• Work to complete:
Exactly reproduce the lines that run from the one containing "were 1476x1107 pixels." through the one containing "bg.inputs['Color'].default_value = (0.90, 0.93, 1.0, 1);", ends included, with no pictures.

· · · · ·

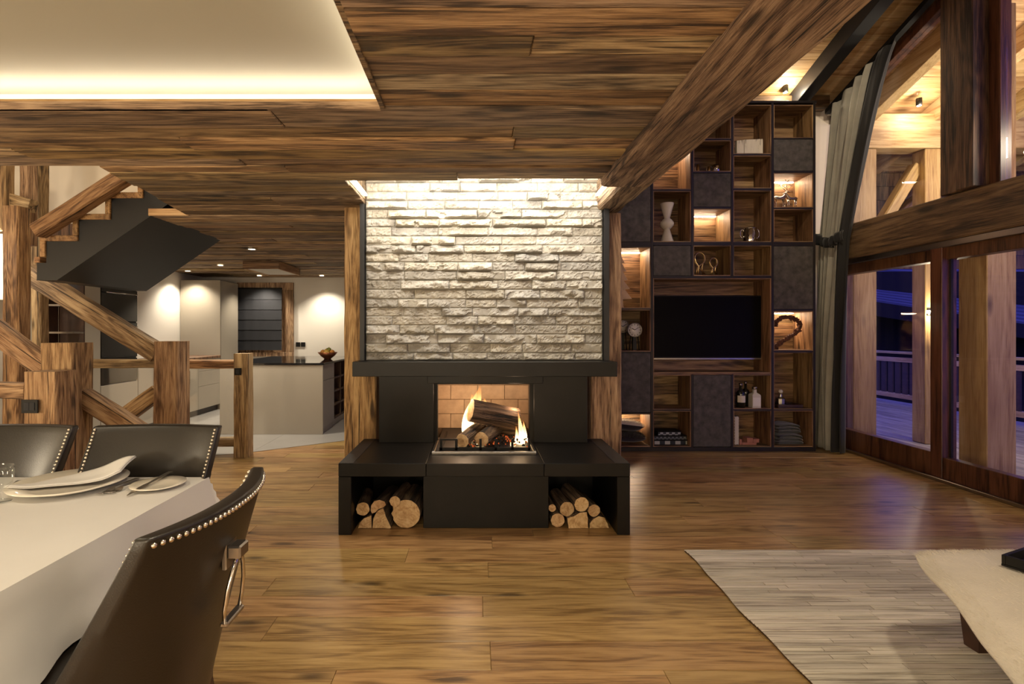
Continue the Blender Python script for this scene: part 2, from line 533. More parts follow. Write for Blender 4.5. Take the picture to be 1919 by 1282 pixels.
# ---- flat ceiling of reclaimed boards
ceil_ = empty('ceiling', (0, 2, CH), label='low ceiling of brown reclaimed boards above fireplace and kitchen', cat='ceiling', kind='structure')
STX = lambda y: -2.316 + (y - 3.14) / (4.45 - 3.14) * (-2.52 + 2.316)      # skewed right edge of the stair opening
CX0, CX1, CY0, CY1 = -0.88, 0.955, 3.42, 4.10                             # chimney slot
def spans(y0, y1):
    """list of ((x at y0, x at y1) left, same right)"""
    ym = (y0 + y1) / 2
    right = 0.84 if ym < 3.42 else (0.96 if ym < 4.3 else 0.9)
    left = (-6.1, -6.1)
    if ym < 2.31: left = (-0.435, -0.435)
    elif 3.14 < ym < 4.45: left = (STX(y0), STX(y1))
    elif 4.45 < ym < 5.76: left = (-2.845, -2.86)
    if CY0 < ym < CY1:
        return [(left, (CX0, CX0))]
    return [(left, (right, right))]
brk = [-2.4, 2.31, 3.14, 3.25, 3.42, 4.10, 4.45, 5.76, 9.66]
def cplank(l, r, y0, y1):
    t = rnd.choice([0.0, 0.004, 0.008, 0.013])
    pts = [(l[0] + .001, y0 + .003), (r[0] - .001, y0 + .003), (r[1] - .001, y1 - .003), (l[1] + .001, y1 - .003)]
    c = Vector(((l[0] + r[0]) / 2, (y0 + y1) / 2, CH))
    rel(MB().prism(pts, 'z', CH + t - 0.004, CH + 0.03), 'board', M['ceil'], ceil_, c, bevel=0.004)
for a, b2 in zip(brk, brk[1:]):
    if a < 0: a = 0.9
    n = max(1, round((b2 - a) / 0.165))
    w = [rnd.uniform(0.75, 1.3) for _ in range(n)]
    s = sum(w); y = a
    for q in w:
        y1 = y + (b2 - a) * q / s
        for l, r in spans(y, y1):
            cuts = []
            x = min(l) + rnd.uniform(0.6, 2.6)
            while x < max(r) - 0.5:
                if x > max(l) + 0.4: cuts.append((x, x))
                x += rnd.uniform(1.7, 3.2)
            e = [l] + cuts + [r]
            for p, q2 in zip(e, e[1:]): cplank(p, q2, y, y1)
        y = y1
# structural slab above the boards (openings for cove, stair and chimney slot)
for (x0, x1, y0, y1) in [(-0.33, 0.84, -2.5, 2.42), (-6.2, 0.84, 2.52, 3.14), (-2.2, 0.84, 3.14, 3.42), (-2.2, CX0 - 0.02, 3.42, 4.45), (-1.7, 0.9, 4.45, 5.76), (-6.2, 0.9, 5.76, 9.8),
                         (CX0 - 0.02, 0.96, 4.14, 4.45)]:
    box('backing', x0, x1, y0, y1, CH + 0.031, CH + 0.2, M['walnutz'], ceil_)
MB().prism([(STX(3.14) + .004, 3.14), (-2.2, 3.14), (-2.2, 4.45), (STX(4.45) + .004, 4.45)], 'z', CH + 0.031, CH + 0.2).build('backing', M['walnutz'], ceil_)
box('backing', -2.83, -1.7, 4.48, 5.76, CH + 0.031, CH + 0.036, M['walnutz'], ceil_)
# lip boards of the light cove
box('lip_board', -6.1, -0.435, 2.311, 2.333, CH - 0.004, CH + 0.031, M['ceil'], ceil_, 0.002)
box('lip_board', -6.1, -0.42, 2.335, 2.352, CH + 0.0305, CH + 0.052, M['pinex'], ceil_)
box('lip_board', -0.434, -0.412, -2.4, 2.31, CH - 0.004, CH + 0.052, M['ceil'], ceil_, 0.002)
M['led_soft'] = emit('led_tape_soft', (1.0, 0.82, 0.60), 4.0)
cove = empty('ceiling_cove', (-3.2, 0, CH + 0.1), label='white plaster ceiling panel in lit recess above dining table', cat='ceiling', kind='structure')
box('plaster_panel', -6.2, -0.33, -2.5, 2.52, CH + 0.15, CH + 0.2, M['stretch'], cove)
box('end_panel', -6.2, -0.33, 2.50, 2.52, CH + 0.031, CH + 0.15, M['white'], cove)
box('end_panel', -0.35, -0.33, -2.5, 2.5, CH + 0.031, CH + 0.15, M['white'], cove)
box('led_tape', -6.1, -0.40, 2.385, 2.395, CH + 0.036, CH + 0.042, M['led_soft'], cove)
box('led_tape', -0.395, -0.385, -2.4, 2.385, CH + 0.036, CH + 0.042, M['led_soft'], cove)
lamp('AREA', (-3.25, 2.395, CH + 0.046), 11, WARMW, 5.6, 0.03, rot=(math.radians(180), 0, 0), name='cove_led')
lamp('AREA', (-0.385, 0.2, CH + 0.046), 9, WARMW, 0.03, 4.3, rot=(math.radians(180), 0, 0), name='cove_led')
# chimney slot lining
slot = empty('trim_1', (0, 3.7, CH), label='wood lined light slot in the ceiling over the stone wall', cat='trim', kind='structure')
box('slot_front', CX0 - 0.02, CX1 + 0.02, CY0 - 0.022, CY0 - 0.001, CH + 0.031, CH + 0.32, M['ceil'], slot)
box('slot_side', CX0 - 0.02, CX0, CY0, 4.14, CH + 0.031, CH + 0.32, M['ceil'], slot)
box('slot_side', CX1, CX1 + 0.02, CY0, 4.14, CH + 0.04, CH + 0.32, M['ceil'], slot)
box('slot_top', CX0 - 0.02, CX1 + 0.02, CY0 - 0.02, 4.14, CH + 0.32, CH + 0.34, M['walnutz'], slot)
box('led_profile', CX0 + 0.012, CX1 - 0.012, CY0 + 0.004, CY0 + 0.024, CH + 0.05, CH + 0.062, M['led'], slot)
box('led_profile', CX0 + 0.004, CX0 + 0.026, CY0 + 0.03, 4.0, CH + 0.05, CH + 0.062, M['ledhot'], slot)
box('led_profile', CX1 - 0.026, CX1 - 0.004, CY0 + 0.03, 4.0, CH + 0.05, CH + 0.062, M['ledhot'], slot)
lamp('AREA', (0.04, CY0 + 0.06, CH + 0.10), 20, (1.0, 0.92, 0.79), 1.7, 0.04, rot=(math.radians(58), 0, 0), name='slot_led')
lamp('AREA', (0.04, CY0 + 0.36, CH + 0.28), 11, (1.0, 0.92, 0.79), 1.6, 0.05, rot=(math.radians(25), 0, 0), name='slot_led')

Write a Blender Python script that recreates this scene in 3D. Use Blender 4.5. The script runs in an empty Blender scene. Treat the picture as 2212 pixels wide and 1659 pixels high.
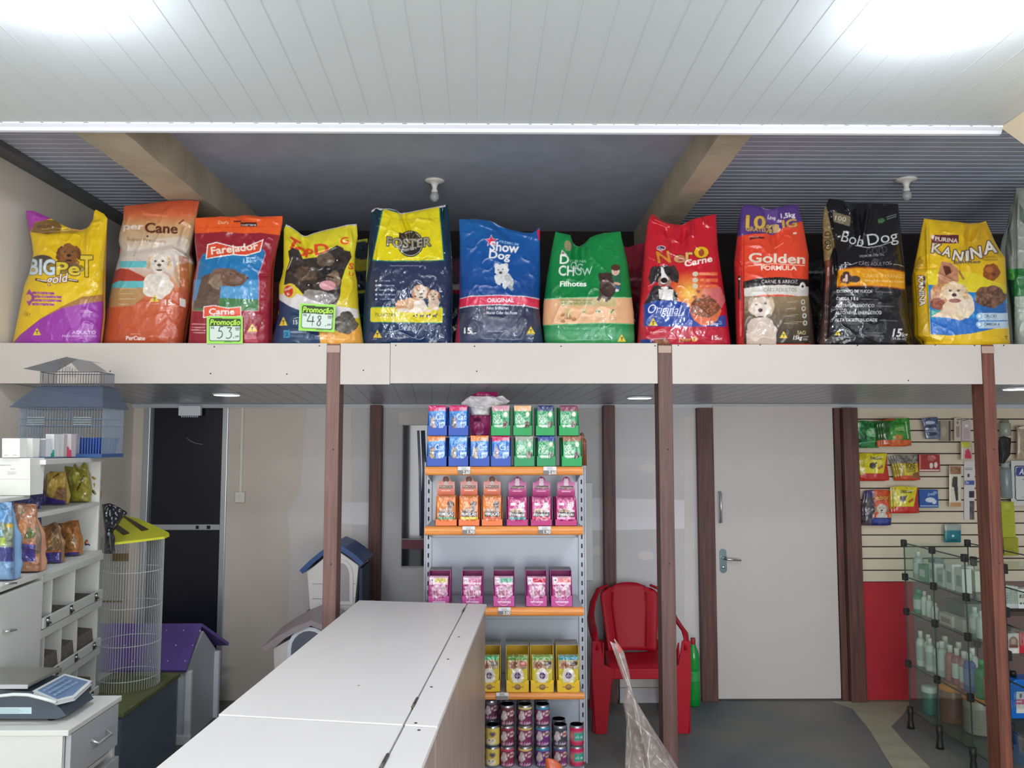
import bpy, math, random
import numpy as np
from mathutils import Vector, Matrix
random.seed(4); RNG = np.random.default_rng(4)
sc = bpy.context.scene
COL = sc.collection
# ------------------------------------------------ camera, world, lights, exposure
F = 1700.0; CW, CH = 2212.0, 1659.0
EYE = 1.825
PITCH = math.atan((960-CH/2)/F); YAW = math.atan((1106-1090)/F)
cd = bpy.data.cameras.new('camera'); cam = bpy.data.objects.new('camera', cd); COL.objects.link(cam)
cd.sensor_width = 36; cd.sensor_fit = 'HORIZONTAL'; cd.lens = 36*F/CW; cd.clip_start = .05
cam.location = (0, 0, EYE); cam.rotation_euler = (math.pi/2+PITCH, 0, -YAW)
sc.camera = cam
CR = Matrix.Rotation(-YAW, 3, 'Z') @ Matrix.Rotation(math.pi/2+PITCH, 3, 'X')
CRN = np.array(CR)
w = bpy.data.worlds.new('world'); sc.world = w; w.use_nodes = True
w.node_tree.nodes['Background'].inputs[0].default_value = (.80, .88, 1, 1)
w.node_tree.nodes['Background'].inputs[1].default_value = 1.75
sc.view_settings.view_transform = 'Standard'; sc.view_settings.look = 'None'
sc.view_settings.gamma = 1; sc.view_settings.use_curve_mapping = False
sc.view_settings.exposure = 0.2
sc.cycles.transparent_max_bounces = 24
def area(name, loc, rot, sx, sy, power, col):
    l = bpy.data.lights.new(name, 'AREA'); l.shape = 'RECTANGLE'; l.size = sx; l.size_y = sy; l.energy = power; l.color = col
    o = bpy.data.objects.new(name, l); COL.objects.link(o); o.location = loc; o.rotation_euler = rot
    return o
# daylight through the open shop front behind the photographer
area('shopfront_daylight', (.3, -2.7, 1.3), (math.radians(101), 0, 0), 6.0, 2.2, 195, (1, .98, .95))

# ------------------------------------------------ geometry helpers
def ray(px, py):
    d = np.array([(px-CW/2)/F, (CH/2-py)/F, -1.0]); return CRN @ d
def at(px, py, Y):
    d = ray(px, py); k = Y/d[1]; return (d[0]*k, Y, EYE+d[2]*k)
def atz(px, py, z):
    d = ray(px, py); k = (z-EYE)/d[2]; return (d[0]*k, d[1]*k, z)
def atx(px, py, X):
    d = ray(px, py); k = X/d[0]; return (X, d[1]*k, EYE+d[2]*k)
def at_arr(px, py, Y):
    d = np.stack([(px-CW/2)/F, (CH/2-py)/F, -np.ones_like(px)], -1) @ CRN.T
    k = Y/d[..., 1]
    return np.stack([d[..., 0]*k, Y*np.ones_like(k), EYE+d[..., 2]*k], -1)
def lin(c):
    c = np.asarray(c, float)/255.0
    return np.where(c <= .04045, c/12.92, ((c+.055)/1.055)**2.4)
MATS = {}
def mat(name, col, rough=.6, metal=0, noise=0, nscale=8, bump=0, bscale=60, emit=0, alpha=None, trans=0, ior=1.45, coat=0, col2=None, stretch=None, detail=4):
    if name in MATS: return MATS[name]
    m = bpy.data.materials.new(name); m.use_nodes = True; nt = m.node_tree; b = nt.nodes['Principled BSDF']
    c = list(lin(col))+[1]
    b.inputs['Base Color'].default_value = c; b.inputs['Roughness'].default_value = rough; b.inputs['Metallic'].default_value = metal
    b.inputs['IOR'].default_value = ior; b.inputs['Transmission Weight'].default_value = trans; b.inputs['Coat Weight'].default_value = coat
    if alpha is not None: b.inputs['Alpha'].default_value = alpha
    if emit:
        b.inputs['Emission Color'].default_value = c; b.inputs['Emission Strength'].default_value = emit
    if noise or bump or col2 is not None:
        tc = nt.nodes.new('ShaderNodeTexCoord'); mp = nt.nodes.new('ShaderNodeMapping'); nt.links.new(tc.outputs['Object'], mp.inputs[0])
        if stretch: mp.inputs['Scale'].default_value = stretch
    if noise or col2 is not None:
        n = nt.nodes.new('ShaderNodeTexNoise'); n.inputs['Scale'].default_value = nscale; n.inputs['Detail'].default_value = detail
        nt.links.new(mp.outputs[0], n.inputs['Vector'])
        r = nt.nodes.new('ShaderNodeValToRGB'); nt.links.new(n.outputs[0], r.inputs[0])
        r.color_ramp.elements[0].position = .35; r.color_ramp.elements[1].position = .65
        c2 = list(lin(col2))+[1] if col2 is not None else [x*(1-noise) for x in c[:3]]+[1]
        r.color_ramp.elements[0].color = c2; r.color_ramp.elements[1].color = c
        nt.links.new(r.outputs[0], b.inputs['Base Color'])
    if bump:
        n2 = nt.nodes.new('ShaderNodeTexNoise'); n2.inputs['Scale'].default_value = bscale; n2.inputs['Detail'].default_value = 3
        nt.links.new(mp.outputs[0], n2.inputs['Vector'])
        bp = nt.nodes.new('ShaderNodeBump'); bp.inputs['Strength'].default_value = bump; bp.inputs['Distance'].default_value = .01
        nt.links.new(n2.outputs[0], bp.inputs['Height']); nt.links.new(bp.outputs[0], b.inputs['Normal'])
    MATS[name] = m; return m
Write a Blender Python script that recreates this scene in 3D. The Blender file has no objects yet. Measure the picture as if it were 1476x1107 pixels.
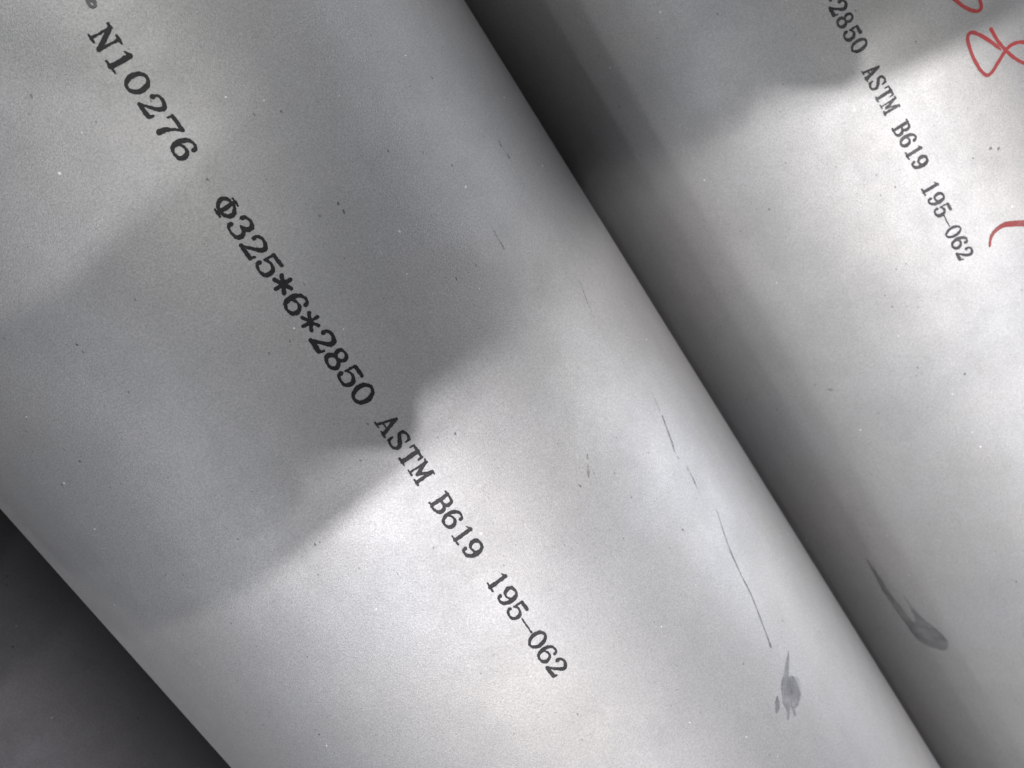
import bpy, bmesh, math, random
import numpy as np
from mathutils import Vector, Matrix

# ------------------------------------------------------------------ camera, world, lamps, exposure
scene = bpy.context.scene
col = scene.collection
R = 0.1625                     # pipe outer radius (325 mm pipe)
PI = math.pi
CAM = Vector((0.0, 0.0, 0.4415))
AX_R = Vector((0.79333586, -0.55166389, 0.25745907))
AX_U = Vector((0.58596201, 0.80665855, -0.07713955))
AX_B = Vector((-0.16512646, 0.21205881, 0.96320523))
cam_rot = Matrix((AX_R, AX_U, AX_B)).transposed()
cd = bpy.data.cameras.new('camera'); cam = bpy.data.objects.new('camera', cd); col.objects.link(cam)
cam.matrix_world = Matrix.Translation(CAM) @ cam_rot.to_4x4()
cd.sensor_width = 36.0; cd.lens = 36.0 * 1136.0 / 1476.0
cd.clip_start = 0.02; cd.clip_end = 60
cd.dof.use_dof = True; cd.dof.focus_distance = 0.285; cd.dof.aperture_fstop = 13.0
scene.camera = cam

world = bpy.data.worlds.new('World'); scene.world = world; world.use_nodes = True
bg = world.node_tree.nodes['Background']
bg.inputs['Color'].default_value = (0.90, 0.93, 1.0, 1); bg.inputs['Strength'].default_value = 0.22

def lamp(name, d, dist, power, size, colr):
    l = bpy.data.lights.new(name, 'AREA'); l.shape = 'DISK'; l.size = size; l.energy = power; l.color = colr
    o = bpy.data.objects.new(name, l); col.objects.link(o)
    v = Vector(d).normalized(); o.location = v * dist
    o.rotation_euler = v.to_track_quat('Z', 'Y').to_euler()
    return o
WARM = (1.0, 0.965, 0.972); AMBER = (1.0, 0.99, 0.90); COOL = (0.96, 0.97, 1.0)
lamp('ceiling_lamp_a', (-0.19, -0.19, 0.96), 4.2, 33, 0.06, WARM)
lamp('ceiling_lamp_b', (0.20, -0.21, 0.95), 4.2, 29, 0.07, WARM)
lamp('fill_lamp_g', (-0.38, -0.20, 0.90), 4.4, 24, 0.07, WARM)  # added fill, brightens the lit left flank of the middle pipe
lamp('ceiling_lamp_c', (-0.74, -0.24, 0.62), 5.4, 14, 0.08, COOL)
lamp('ceiling_lamp_d', (-0.81, -0.24, 0.50), 5.6, 9, 0.14, COOL)
lamp('ceiling_lamp_e', (0.05, -0.66, 0.75), 5.6, 18, 0.4, WARM)
lamp('ceiling_lamp_f', (0.07, 0.40, 0.91), 4.4, 25, 0.60, AMBER)
lamp('side_fill', (0.93, -0.25, 0.30), 4.0, 52, 1.8, COOL)  # unseen broad light added low on the right to brighten the right pipe

vs = scene.view_settings
vs.view_transform = 'Standard'; vs.look = 'None'; vs.gamma = 1.0; vs.exposure = 0.50
vs.use_curve_mapping = False

# ------------------------------------------------------------------ helpers
def tag(o, label=None, cat=None, group=None, kind=None):
    if label: o['label'] = label
    if cat: o['category'] = cat
    if group: o['group'] = group
    if kind: o['kind'] = kind
    return o

def mesh_obj(name, verts, faces, mat, parent=None, smooth=True):
    me = bpy.data.meshes.new(name); me.from_pydata(verts, [], faces); me.update()
    if mat: me.materials.append(mat)
    if smooth: me.polygons.foreach_set('use_smooth', [True] * len(me.polygons))
    o = bpy.data.objects.new(name, me); col.objects.link(o)
    if parent: o.parent = parent
    return o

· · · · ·

• Answer below:
Write a Blender Python script that recreates this scene in 3D. The Blender file has no objects yet. Measure the picture as if it were 1476x1107 pixels.
import bpy, bmesh, math, random
import numpy as np
from mathutils import Vector, Matrix

# ------------------------------------------------------------------ camera, world, lamps, exposure
scene = bpy.context.scene
col = scene.collection
R = 0.1625                     # pipe outer radius (325 mm pipe)
PI = math.pi
CAM = Vector((0.0, 0.0, 0.4415))
AX_R = Vector((0.79333586, -0.55166389, 0.25745907))
AX_U = Vector((0.58596201, 0.80665855, -0.07713955))
AX_B = Vector((-0.16512646, 0.21205881, 0.96320523))
cam_rot = Matrix((AX_R, AX_U, AX_B)).transposed()
cd = bpy.data.cameras.new('camera'); cam = bpy.data.objects.new('camera', cd); col.objects.link(cam)
cam.matrix_world = Matrix.Translation(CAM) @ cam_rot.to_4x4()
cd.sensor_width = 36.0; cd.lens = 36.0 * 1136.0 / 1476.0
cd.clip_start = 0.02; cd.clip_end = 60
cd.dof.use_dof = True; cd.dof.focus_distance = 0.285; cd.dof.aperture_fstop = 13.0
scene.camera = cam

world = bpy.data.worlds.new('World'); scene.world = world; world.use_nodes = True
bg = world.node_tree.nodes['Background']
bg.inputs['Color'].default_value = (0.90, 0.93, 1.0, 1); bg.inputs['Strength'].default_value = 0.22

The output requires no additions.